Cruzamos el umbral de la Puerta Santa no como individuos, sino como una pequeña parte de un pueblo inmenso y diverso. Allí, entre el murmullo de oraciones en decenas de idiomas, se hizo tangible la comunión que trasciende fronteras. No éramos solo visitantes; éramos testigos de una Iglesia viva, que respira con los pulmones de todos los continentes.
El encuentro con migrantes y refugiados en la fiesta de los pueblos fue el momento de gozo del jubileo. Sus historias, marcadas por la pérdida y la resiliencia, no eran relatos ajenos, sino el rostro concreto de Cristo peregrino. En sus ojos brillaba una esperanza fraguada en el dolor, una fe que desafía a la desesperanza..
Compartir la mesa, el pan, la eucaristía y la palabra fue un ejercicio profundo de fraternidad, un sacramento de encuentro que desarmaba cualquier barrera.
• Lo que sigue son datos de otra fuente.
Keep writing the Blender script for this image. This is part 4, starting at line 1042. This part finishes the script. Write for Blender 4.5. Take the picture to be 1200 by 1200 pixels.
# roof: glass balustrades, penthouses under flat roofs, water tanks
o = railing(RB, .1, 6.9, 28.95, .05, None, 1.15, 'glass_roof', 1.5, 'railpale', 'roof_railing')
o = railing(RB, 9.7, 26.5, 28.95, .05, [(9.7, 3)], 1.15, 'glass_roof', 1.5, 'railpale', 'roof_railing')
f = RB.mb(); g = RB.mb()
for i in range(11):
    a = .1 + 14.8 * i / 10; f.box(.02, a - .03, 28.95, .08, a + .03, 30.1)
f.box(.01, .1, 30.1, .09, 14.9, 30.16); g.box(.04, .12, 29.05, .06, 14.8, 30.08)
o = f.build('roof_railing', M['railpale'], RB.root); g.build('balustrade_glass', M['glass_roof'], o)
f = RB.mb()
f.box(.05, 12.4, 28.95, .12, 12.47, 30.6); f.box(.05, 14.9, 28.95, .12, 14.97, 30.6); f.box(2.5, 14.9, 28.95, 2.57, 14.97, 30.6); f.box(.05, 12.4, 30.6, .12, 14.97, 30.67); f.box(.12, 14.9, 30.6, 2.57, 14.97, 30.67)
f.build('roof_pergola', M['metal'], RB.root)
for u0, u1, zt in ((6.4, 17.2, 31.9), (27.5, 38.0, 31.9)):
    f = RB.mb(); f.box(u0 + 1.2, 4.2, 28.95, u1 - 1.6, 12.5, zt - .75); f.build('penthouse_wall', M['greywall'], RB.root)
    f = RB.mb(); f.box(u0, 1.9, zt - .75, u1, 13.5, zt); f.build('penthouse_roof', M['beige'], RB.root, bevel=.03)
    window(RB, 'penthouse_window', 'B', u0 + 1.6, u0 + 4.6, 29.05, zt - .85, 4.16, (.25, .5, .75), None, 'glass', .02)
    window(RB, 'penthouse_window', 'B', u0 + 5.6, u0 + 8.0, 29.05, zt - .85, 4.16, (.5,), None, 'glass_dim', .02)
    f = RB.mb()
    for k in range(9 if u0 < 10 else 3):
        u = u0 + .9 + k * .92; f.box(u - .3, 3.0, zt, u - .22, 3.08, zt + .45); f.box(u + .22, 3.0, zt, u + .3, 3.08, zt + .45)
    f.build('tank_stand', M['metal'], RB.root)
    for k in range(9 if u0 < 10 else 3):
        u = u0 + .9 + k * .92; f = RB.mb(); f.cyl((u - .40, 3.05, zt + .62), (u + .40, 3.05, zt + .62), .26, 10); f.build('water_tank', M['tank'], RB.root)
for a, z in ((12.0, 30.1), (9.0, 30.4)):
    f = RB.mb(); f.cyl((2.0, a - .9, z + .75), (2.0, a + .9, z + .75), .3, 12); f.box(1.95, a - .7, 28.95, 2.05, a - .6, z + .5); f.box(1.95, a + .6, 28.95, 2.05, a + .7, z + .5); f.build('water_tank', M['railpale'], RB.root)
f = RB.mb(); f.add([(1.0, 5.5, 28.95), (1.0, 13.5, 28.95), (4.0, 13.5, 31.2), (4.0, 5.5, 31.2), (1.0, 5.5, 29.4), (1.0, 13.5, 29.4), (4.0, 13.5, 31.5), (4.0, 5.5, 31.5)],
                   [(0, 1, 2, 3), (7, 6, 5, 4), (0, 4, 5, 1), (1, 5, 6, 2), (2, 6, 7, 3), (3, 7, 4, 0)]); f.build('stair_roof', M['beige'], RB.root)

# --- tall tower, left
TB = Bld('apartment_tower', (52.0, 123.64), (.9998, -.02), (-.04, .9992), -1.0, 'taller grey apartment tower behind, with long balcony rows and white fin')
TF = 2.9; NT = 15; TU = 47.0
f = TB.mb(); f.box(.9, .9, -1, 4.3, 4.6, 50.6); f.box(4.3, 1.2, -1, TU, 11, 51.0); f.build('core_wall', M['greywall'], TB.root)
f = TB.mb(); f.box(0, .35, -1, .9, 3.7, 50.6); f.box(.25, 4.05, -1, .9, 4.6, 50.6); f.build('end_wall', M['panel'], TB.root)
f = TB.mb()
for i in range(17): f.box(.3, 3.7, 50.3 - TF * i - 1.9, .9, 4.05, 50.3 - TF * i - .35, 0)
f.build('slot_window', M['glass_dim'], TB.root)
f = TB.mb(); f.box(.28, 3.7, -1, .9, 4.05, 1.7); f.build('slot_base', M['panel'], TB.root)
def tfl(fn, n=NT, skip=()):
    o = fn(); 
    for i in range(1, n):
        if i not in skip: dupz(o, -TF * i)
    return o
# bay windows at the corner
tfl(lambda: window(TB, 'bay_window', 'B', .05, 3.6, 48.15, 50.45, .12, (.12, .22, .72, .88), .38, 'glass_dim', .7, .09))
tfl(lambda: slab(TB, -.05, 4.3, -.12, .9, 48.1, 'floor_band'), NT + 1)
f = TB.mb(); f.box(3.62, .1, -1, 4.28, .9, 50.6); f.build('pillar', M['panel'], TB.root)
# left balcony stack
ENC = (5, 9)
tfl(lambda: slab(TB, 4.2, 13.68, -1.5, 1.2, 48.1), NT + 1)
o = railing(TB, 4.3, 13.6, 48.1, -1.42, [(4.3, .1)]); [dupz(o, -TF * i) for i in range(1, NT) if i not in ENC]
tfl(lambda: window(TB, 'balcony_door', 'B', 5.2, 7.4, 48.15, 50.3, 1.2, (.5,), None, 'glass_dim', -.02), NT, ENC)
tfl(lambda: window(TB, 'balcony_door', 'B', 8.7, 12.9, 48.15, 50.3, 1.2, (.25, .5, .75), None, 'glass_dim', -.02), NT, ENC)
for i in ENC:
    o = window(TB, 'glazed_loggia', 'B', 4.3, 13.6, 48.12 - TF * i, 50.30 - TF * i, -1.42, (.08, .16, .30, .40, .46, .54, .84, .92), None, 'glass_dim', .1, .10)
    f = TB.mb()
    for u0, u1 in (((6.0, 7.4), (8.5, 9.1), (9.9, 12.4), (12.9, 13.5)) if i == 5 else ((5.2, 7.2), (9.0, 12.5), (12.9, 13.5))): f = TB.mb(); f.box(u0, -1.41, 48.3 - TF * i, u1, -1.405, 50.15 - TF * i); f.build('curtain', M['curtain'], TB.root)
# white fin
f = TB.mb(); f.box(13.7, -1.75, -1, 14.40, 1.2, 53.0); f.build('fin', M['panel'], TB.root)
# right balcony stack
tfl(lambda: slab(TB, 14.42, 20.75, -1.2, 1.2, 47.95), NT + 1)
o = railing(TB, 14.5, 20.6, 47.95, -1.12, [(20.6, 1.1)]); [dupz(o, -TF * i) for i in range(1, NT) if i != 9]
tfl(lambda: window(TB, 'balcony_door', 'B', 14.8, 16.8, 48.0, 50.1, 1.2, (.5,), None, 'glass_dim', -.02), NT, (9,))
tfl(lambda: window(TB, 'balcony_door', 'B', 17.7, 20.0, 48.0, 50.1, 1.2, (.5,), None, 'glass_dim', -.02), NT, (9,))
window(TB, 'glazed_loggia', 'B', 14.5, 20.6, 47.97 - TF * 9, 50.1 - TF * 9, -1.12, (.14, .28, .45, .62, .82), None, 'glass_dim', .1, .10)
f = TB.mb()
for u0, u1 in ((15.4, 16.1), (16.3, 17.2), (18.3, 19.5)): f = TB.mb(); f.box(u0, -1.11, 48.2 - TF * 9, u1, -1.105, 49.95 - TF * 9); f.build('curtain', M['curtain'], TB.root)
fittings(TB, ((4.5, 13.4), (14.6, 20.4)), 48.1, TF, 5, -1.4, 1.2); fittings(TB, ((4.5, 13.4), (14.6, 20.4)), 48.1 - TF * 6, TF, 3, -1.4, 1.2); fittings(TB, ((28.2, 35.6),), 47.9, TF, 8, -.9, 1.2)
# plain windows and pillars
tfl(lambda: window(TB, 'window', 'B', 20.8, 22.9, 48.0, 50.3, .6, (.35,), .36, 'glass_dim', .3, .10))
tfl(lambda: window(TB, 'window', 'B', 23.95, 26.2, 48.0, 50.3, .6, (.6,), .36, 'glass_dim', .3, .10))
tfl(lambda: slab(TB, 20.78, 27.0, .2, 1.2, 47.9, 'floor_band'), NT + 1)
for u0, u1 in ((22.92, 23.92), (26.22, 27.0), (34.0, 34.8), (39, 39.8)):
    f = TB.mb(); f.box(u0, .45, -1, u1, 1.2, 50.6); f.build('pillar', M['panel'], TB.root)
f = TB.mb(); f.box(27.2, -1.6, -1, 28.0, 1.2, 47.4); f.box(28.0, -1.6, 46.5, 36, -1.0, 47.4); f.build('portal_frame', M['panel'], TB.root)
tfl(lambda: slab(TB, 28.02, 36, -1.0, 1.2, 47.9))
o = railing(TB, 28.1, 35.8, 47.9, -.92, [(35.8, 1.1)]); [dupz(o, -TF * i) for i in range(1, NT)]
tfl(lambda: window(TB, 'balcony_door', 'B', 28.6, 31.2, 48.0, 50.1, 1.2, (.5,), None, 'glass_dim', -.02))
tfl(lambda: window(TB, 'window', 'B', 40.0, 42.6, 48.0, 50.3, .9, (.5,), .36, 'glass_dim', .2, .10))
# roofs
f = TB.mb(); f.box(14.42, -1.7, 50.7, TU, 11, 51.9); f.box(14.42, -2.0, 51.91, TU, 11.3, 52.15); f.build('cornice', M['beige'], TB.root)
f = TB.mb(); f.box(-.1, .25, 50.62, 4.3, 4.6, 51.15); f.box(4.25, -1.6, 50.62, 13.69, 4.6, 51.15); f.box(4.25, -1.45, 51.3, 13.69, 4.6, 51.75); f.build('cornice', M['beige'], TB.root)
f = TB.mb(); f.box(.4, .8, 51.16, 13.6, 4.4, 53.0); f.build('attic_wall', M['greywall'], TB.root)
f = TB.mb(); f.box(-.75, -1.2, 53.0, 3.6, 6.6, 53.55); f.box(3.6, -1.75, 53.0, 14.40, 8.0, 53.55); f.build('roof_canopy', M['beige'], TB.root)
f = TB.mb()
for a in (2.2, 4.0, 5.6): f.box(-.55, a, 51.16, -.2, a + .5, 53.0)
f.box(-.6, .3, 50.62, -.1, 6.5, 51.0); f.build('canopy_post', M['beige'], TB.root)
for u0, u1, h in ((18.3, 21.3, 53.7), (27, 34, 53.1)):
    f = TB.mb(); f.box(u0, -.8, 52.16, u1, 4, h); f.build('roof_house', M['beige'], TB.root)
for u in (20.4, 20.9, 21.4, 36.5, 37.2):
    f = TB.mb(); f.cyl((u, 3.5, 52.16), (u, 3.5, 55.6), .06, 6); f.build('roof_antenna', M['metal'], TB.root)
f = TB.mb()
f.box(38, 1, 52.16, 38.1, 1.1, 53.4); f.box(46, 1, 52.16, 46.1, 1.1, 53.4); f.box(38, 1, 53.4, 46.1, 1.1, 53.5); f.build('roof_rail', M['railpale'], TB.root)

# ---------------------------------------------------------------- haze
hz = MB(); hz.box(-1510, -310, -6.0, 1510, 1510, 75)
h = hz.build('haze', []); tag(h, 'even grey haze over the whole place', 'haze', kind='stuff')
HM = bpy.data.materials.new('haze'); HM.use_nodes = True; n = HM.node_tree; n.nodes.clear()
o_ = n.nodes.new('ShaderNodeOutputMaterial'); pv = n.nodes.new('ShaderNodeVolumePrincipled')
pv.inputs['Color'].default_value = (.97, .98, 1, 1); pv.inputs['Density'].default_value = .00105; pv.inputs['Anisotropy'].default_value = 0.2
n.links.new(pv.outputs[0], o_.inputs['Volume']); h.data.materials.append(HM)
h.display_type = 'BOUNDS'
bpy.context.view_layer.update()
Rezando en las distintas basílicas para recibir el jubileo, donde los primeros cristianos celebraban su fe, comprendimos que la esencia de la Iglesia es siempre la misma: acoger al forastero, sanar las heridas y caminar juntos. Cada misa, cada encuentro, cada mirada, era un nuevo hilo en ese tapiz de eclesialidad que estábamos tejiendo.
Regresamos con el alma expandida y los zapatos polvorientos, pero con el corazón lleno. Esta no fue una simple visita; fue una inmersión en la Iglesia que camina, sueña y construye, codo con codo, un mundo donde nadie sea extranjero. El Jubileo de la Esperanza había prendido en nosotros, confirmando que en el rostro del migrante late el futuro de la humanidad y el pulso del Evangelio.